Selbst ihr hauptamtliches Personal zählen manche Rettungsdienste nach Runggaldiers Worten gar zum Ehrenamt dazu. „Eine gängige Praxis, gerade bei den Hilfsorganisationen, ist es, dass hauptamtliche Mitarbeiterinnen und Mitarbeiter im Rettungsdienst zusätzlich einen Vertrag im Bereich des Katastrophenschutzes erhalten“, erklärt er. Dabei seien diese Personen im Hauptamt über eine gemeinnützige GmbH angestellt, während das Ehrenamt über einen Verein laufe.

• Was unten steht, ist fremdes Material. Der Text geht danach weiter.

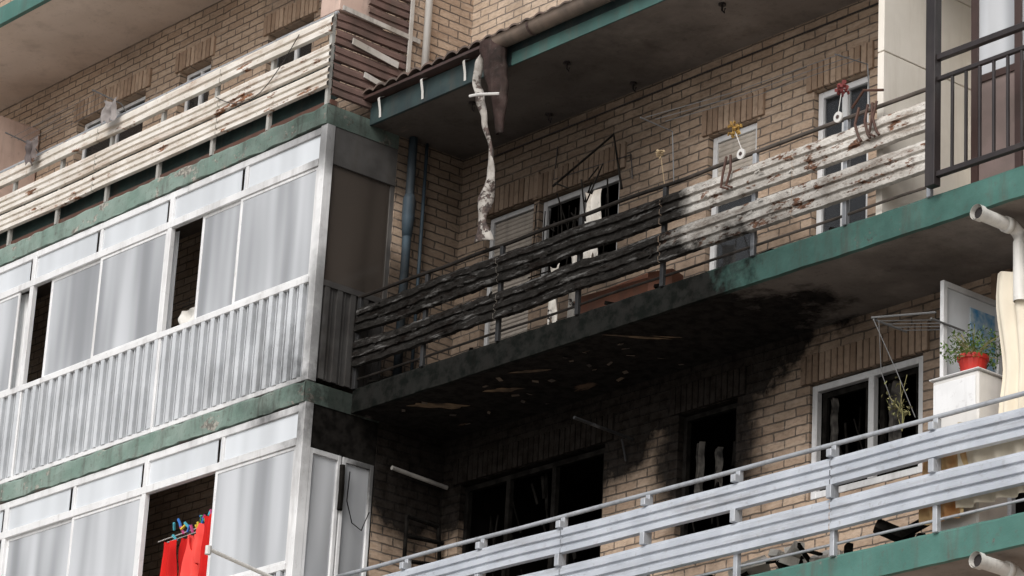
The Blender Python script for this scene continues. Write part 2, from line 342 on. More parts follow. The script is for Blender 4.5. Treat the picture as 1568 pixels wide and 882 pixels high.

Eine „gleichzeitige, unangekündigte Alarmierung aller Einsatzeinheiten, also des gesamten Bevölkerungsschutzes eines Bereichs“, wäre nach den Worten Runggaldiers eine Möglichkeit, die genauen Zahlen der Ehrenamtlichen in Erfahrung zu bringen, wenn auch eine radikale. Optimal, sagt er, wäre es, ein zentrales Registrierungssystem einzuführen, „das Informationen wie Name, Qualifikation und Arbeitgeber erfasst und Mehrfachzählungen effektiv identifiziert“. Für die Bundeswehr-Reserve gebe es ein solches System bereits.